Starkes Emblem: Japanische Nationalflagge

Zur Vorgeschichte des „red dot“. „das für grafiker bedeutendste beispiel eines emblems ist der rote punkt auf einem weißen feld, das zeichen für japan. da ist nichts wegzunehmen, nichts hinzuzufügen. auch wenn es einfacher nicht mehr geht“, schreibt der Grafiker Otl Aicher, in seinem 1991 erschienenen Buch die welt als entwurf. Es gibt aber mittlerweile noch einen Punkt gleicher Farbe, der durch die Medien geistert: der Designpreis „red dot“, der alljährlich vom Designzentrum Nordrhein-Westfalen vergeben wird. Dabei handelt es sich um eine der weltweit bekanntesten Auszeichnungen ihrer Art, was Preisverleiher und Preisträger natürlich erfreut. Der „Rote Punkt“, wie der „red dot“ ursprünglich hieß, ist selbst eine prägnante und erfolgreiche Marke, die auf Aicher zurückgeht, einem ästhetischen Asketen, der darin ein Ideal verwirklicht sah.

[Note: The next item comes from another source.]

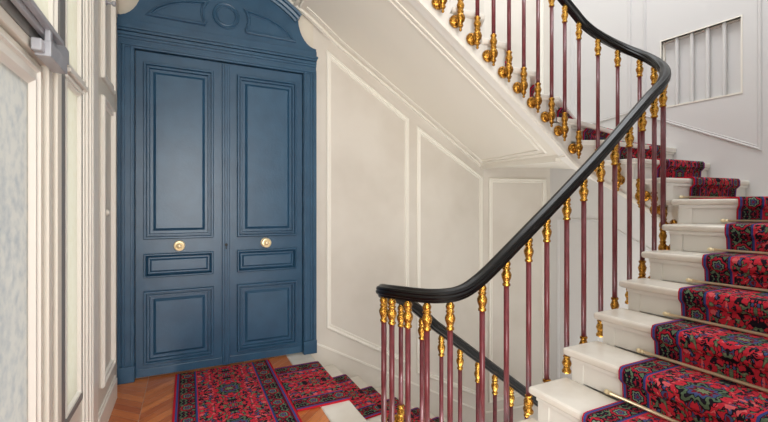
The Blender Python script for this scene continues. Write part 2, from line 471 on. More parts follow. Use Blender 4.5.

Auf der Homepage des Designzentrums, heute „red-dot.de“, könnte man dagegen den Eindruck gewinnen, Peter Zec, der langjährige Leiter des Zentrums, müsse wohl der Urheber der Punkt-Idee sein. Man liest dort unter anderem, diese stamme „aus der Feder von Otl Aicher und dem Kopf von Peter Zec“. Was soll das bedeuten? Aicher, einer der Großen des Corporate Design, war eigentlich dafür bekannt war, dass er intensiv seinen Kopf benutzte. Außerdem war er berühmt und geradezu berüchtigt dafür, niemals halbe Sachen zu machen. Aicher, der Ganz-oder-Garnicht-Mann, ist Urheber des Konzepts „Roter Punkt“, das nahtlos in sein Portfolio passt und in dem zwei Grundanforderungen an gutes Design verschmelzen, nämlich Reduktion und Innovation. „es bringt nichts, das schachbrett um eine farbe zu bereichern, der spielmöglichkeiten gibt es genug. spiele setzen reduktion voraus“, brachte er 1966 seinen kategorischen Minimalismus in ein prägnantes Bild.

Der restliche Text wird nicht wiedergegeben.